Still, the Crumbleys declined to take their son out of school because both had to work. McDonald said James Crumbley worked as a DoorDash driver, a job that allowed him to set his own hours.

“James Crumbley failed his son in a tragic way,” she said. “But he didn’t just fail his son. He failed Hana, he failed Madison, he failed Tate and he failed Justin. He failed to perform his legal duty to prevent these kids from being killed, and he failed their parents too.”

Defense attorney Mariell Lehman said in closing statements that the charges against her client “were based on assumptions and hindsight about James and his knowledge about his son.”

“The prosecution is asking you to second-guess the decisions made by James Crumbley on Nov. 30, 2021,” she said. “We aren’t here to look at things in hindsight. We’re here to look at what James Crumbley knew prior to and on Nov. 30 of 2021 before the shooting began.”

She emphasized that prosecutors showed no evidence that James Crumbley knew that his son posed a threat to his classmates or that he knew that his son had planned the shooting.

“The prosecution wants you to find that James could foresee that his son was a danger to others and that James acted in a grossly negligent manner or breached a duty that he owed to other people despite having no information at the time,” she said.

She stressed that her client had no idea of the mental distress his son was grappling with, though he knew that the teen was sad after dealing with a death in the family, the loss of a family dog and the move of his only known friend.

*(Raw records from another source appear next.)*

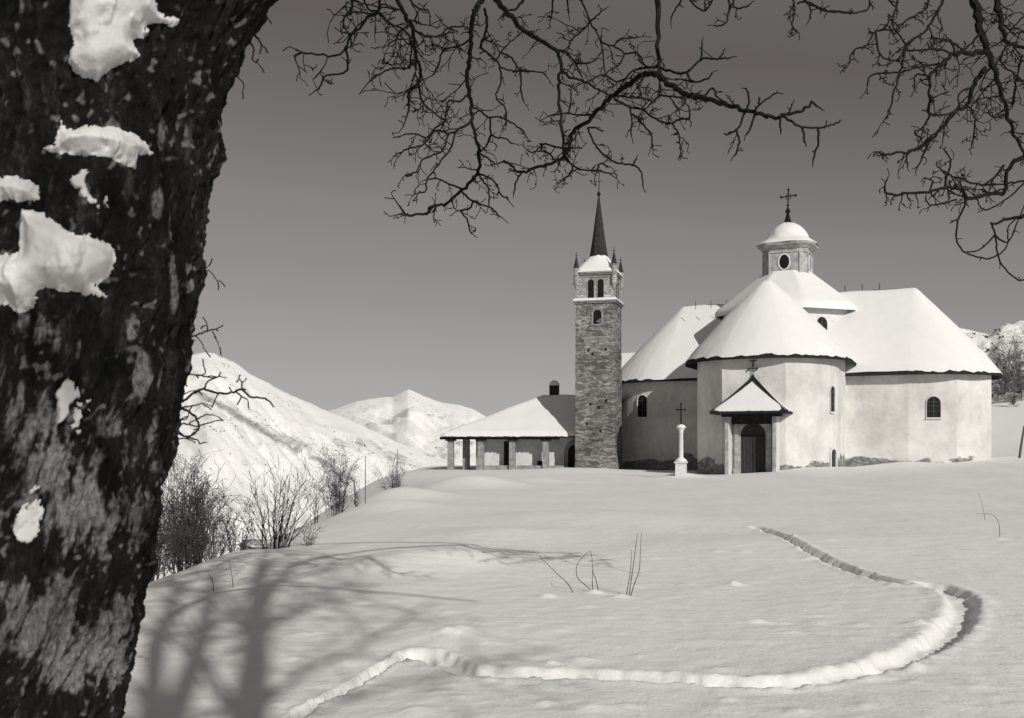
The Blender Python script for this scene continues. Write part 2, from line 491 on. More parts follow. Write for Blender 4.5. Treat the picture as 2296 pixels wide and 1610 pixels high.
th = np.concatenate([np.linspace(-180, -40, 40)[:-1], np.linspace(-40, -29, 30)[:-1], np.linspace(-29, 29.5, 330)[:-1], np.linspace(29.5, 42, 30)[:-1], np.linspace(42, 180, 40)])
rr = np.concatenate([np.linspace(0.05, 3.8, 14)[:-1], np.geomspace(3.8, 28, 440)[:-1], np.geomspace(28, 130, 150)[:-1], np.geomspace(130, 560, 40)])
A_, R_ = np.meshgrid(np.radians(th), rr)
GX, GY = (R_ * np.sin(A_)).ravel(), (R_ * np.cos(A_)).ravel()
GV = np.stack([GX, GY, ground_z(GX, GY)], -1)
g = raw_mesh('ground', GV, grid_faces(len(rr), len(th), flip=True), M['snow'])
tag(g, kind='structure')

# ------------------------------------------------------------------ mountains
def mountain(name, ridge, d_top, d_foot, z_foot, amp, seed, gullies=0.0, scrub_shade_lines=(), nx=260, ny=90, rough=1.0):
    xs = np.array([p[0] for p in ridge]); ys = np.array([p[1] for p in ridge])
    ux = np.linspace(xs[0], xs[-1], nx)
    uy = np.interp(ux, xs, ys)
    uy = uy + rough * (5 * fbm(ux * 0.02, ux * 0, seed, 4) + 1.5 * perlin(ux * 0.12, ux * 0, seed + 2))
    z_r = ZC - (uy - CY) / F * d_top
    T = np.linspace(-0.25, 1, ny)
    UX, TT = np.meshgrid(ux, T)
    ZR = np.tile(z_r, (ny, 1))
    D = np.where(TT < 0, d_top * (1 - TT * 0.8), d_top + (d_foot - d_top) * TT)
    prof = np.where(TT < 0, 1 + TT * 1.8, (1 - TT)**1.12)
    Z = z_foot + (ZR - z_foot) * prof
    XX = (UX - CX) / F * D
    env = np.clip(np.abs(TT) * 5, 0.0, 1) * np.clip((1 - TT) * 6, 0, 1)
    sc = d_top / 60.0
    n1 = fbm(XX / (sc * 6), D / (sc * 6), seed + 4, 5)
    Z = Z + amp * env * n1
    if gullies:
        q = (XX * 0.9 + D * 0.55) / (sc * 0.7)
        Z = Z - gullies * env * np.abs(perlin(q + 0.8 * n1, (D - XX) / (sc * 14), seed + 9))
    V = np.stack([XX, D, Z], -1)
    o = raw_mesh(name, V, grid_faces(ny, nx, flip=False), M['mountain'])
    sx = CX + F * XX / D; sy = CY - F * (Z - ZC) / D
    s = np.zeros(V.shape[:2])
    for pts, wd, st in scrub_shade_lines:
        d = seg_dist(sx, sy, pts)
        s = np.maximum(s, st * (1 - sstep(d, wd * 0.3, wd)))
    at = o.data.attributes.new('scrub', 'FLOAT', 'POINT')  # grey bands: scrub patches, plus shade painted along the left ravine
    at.data.foreach_set('value', s.ravel().astype(np.float32))
    tag(o, kind='structure')
    return V, sx, sy
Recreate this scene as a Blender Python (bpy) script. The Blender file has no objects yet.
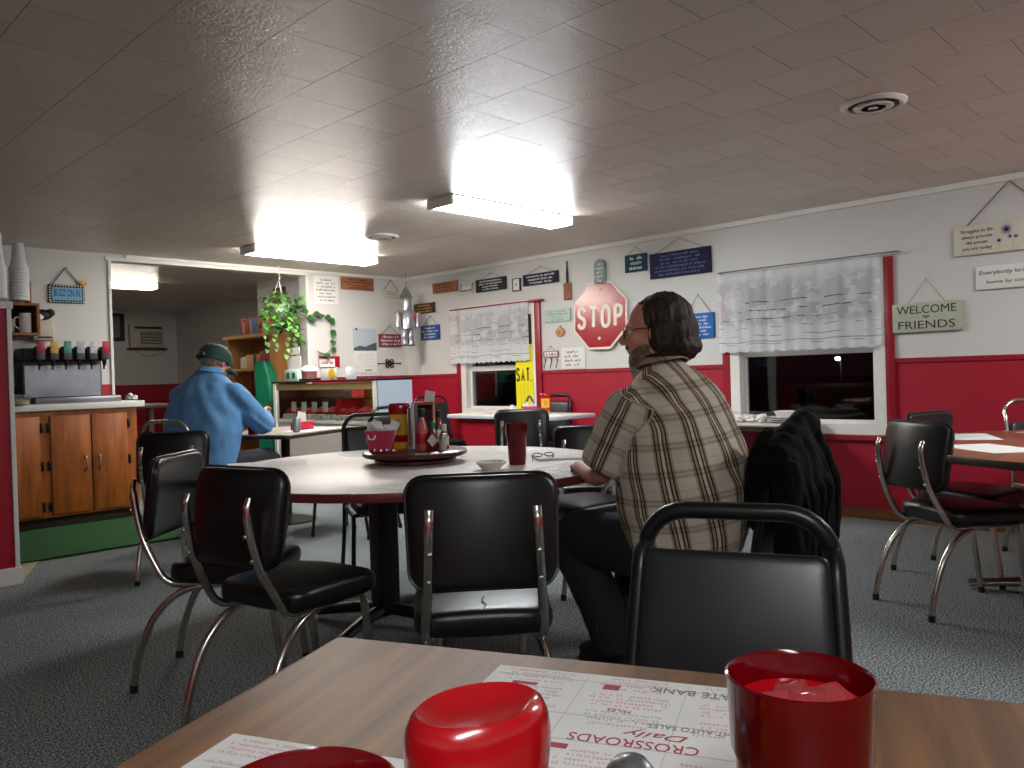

She said school officials never told him that his son needed immediate help.

The cases against the Crumbleys are the first in which parents have been charged for a mass shooting carried out by their child.

Ethan Crumbley, now 17, pleaded guilty in 2022 to two dozen charges, including terrorism and multiple counts of first-degree murder. In January, a judge sentenced him to serve life in prison without the possibility of parole

Prosecutors previously said that social media posts showed that the teen had planned the November 2021 mass shooting at Oxford High School in advance. He shot and killed Hana St. Juliana, 14; Tate Myre, 16; Madisyn Baldwin, 17; and Justin Shilling, 17. Seven other people were injured.